Trump’s ‘Housing First’ Overhaul Angers Homeless Advocacy Industry
Miller Frost
11/20/2025
NPR recently reported that the Trump administration is planning to radically overhaul the longstanding ‘Housing First’ approach to homelessness, which “prioritized getting people into permanent housing and then offering them treatment.” While overall government funding would increase from $3.6B to $3.9B, support for long-term housing would be sharply reduced, with those funds reallocated “toward transitional housing that requires work and addiction treatment.” Specifically, this would mean up to 18 months of temporary housing.
Not everyone is pleased. In a statement, Ann Oliva, CEO of the National Alliance to End Homelessness, warned:
“HUD’s new funding priorities slam the door on [the homeless], their providers, and their communities. Make no mistake: homelessness will only increase because of this reckless and irresponsible decision.”
The homeless advocacy industry, much like professional gay rights organizations, is structured to be self-perpetuating. In 2023, according to ProPublica, the National Alliance to End Homelessness paid Oliva just over $200K, with revenues of approximately $7.6M and net assets over $28M. They have been a tax-exempt organization since 1983, over 40 years, with no end to their mission in sight. With billions at stake, advocacy nonprofits have a perverse incentive to never truly solve the problem they feign to champion, only to keep private donations and federal, state, and local grants coming at all costs.
Money alone, though, cannot solve this societal challenge. Including housing funds, the federal government will spend just over $10B in 2025 for homelessness assistance programs. According to the National Homeless Information Project, state and local governments spend billions more. California, despite spending $37B on housing and homelessness-related programs since 2019, still accounts for 44% of the country’s chronically homeless population, and has seen that population continue to increase each year. From 2022 to 2023 it climbed 5.7%, and in 2024 another 3%.
Here in Atlanta, according to the 2024 Partners for HOME ‘Point-in-Time’ count, there were 2,867 homeless in the city. That same year, the City of Atlanta announced $60 million towards housing, a 10-fold increase, and nearly $21,000 per person. With the average monthly rent for a 1-bedroom apartment at $1,606, that funding covers a year’s rent for all of them, yet the problem continues unabated.

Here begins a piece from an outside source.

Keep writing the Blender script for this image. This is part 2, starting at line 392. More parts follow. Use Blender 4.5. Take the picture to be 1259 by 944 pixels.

Additionally, while homeless advocates relentlessly push the false narrative that we are all ‘one paycheck away’ from the streets, in reality most already there are struggling with mental health and/or substance abuse issues. According to a systematic review and meta-analysis by the National Institutes for Health, there is an 80.2% overall lifetime prevalence of mental health disorders in the homeless population. The University of California San Francisco reported that 65% have regularly used illicit drugs. In the Midtown area of Atlanta, it is not uncommon to see drugged out bodies lying on sidewalks and schizophrenics in Piedmont Park screaming at no one, scenes repeated throughout the country.
Those living on the streets deserve the utmost compassion. Too many, though, are left to fend for themselves without receiving the necessary treatment(s) in support of any meaningful chance of permanently getting off them. Too often, governments and advocacy groups paper over the problem with public virtue-signaling, such as San Francisco once giving the homeless free shopping carts or Atlanta activists recently handing out blankets, food and clothes, symbolic acts designed only to make street life more comfortable, not provide constructive solutions to resolve the issue at hand.
Trump’s commonsense approach, tackling underlying causes and providing housing for up to 18 months to get sober or seek other recovery or mental illness treatment, is the right one toward effectively addressing this crisis. If only homeless advocates could accept outliving their usefulness.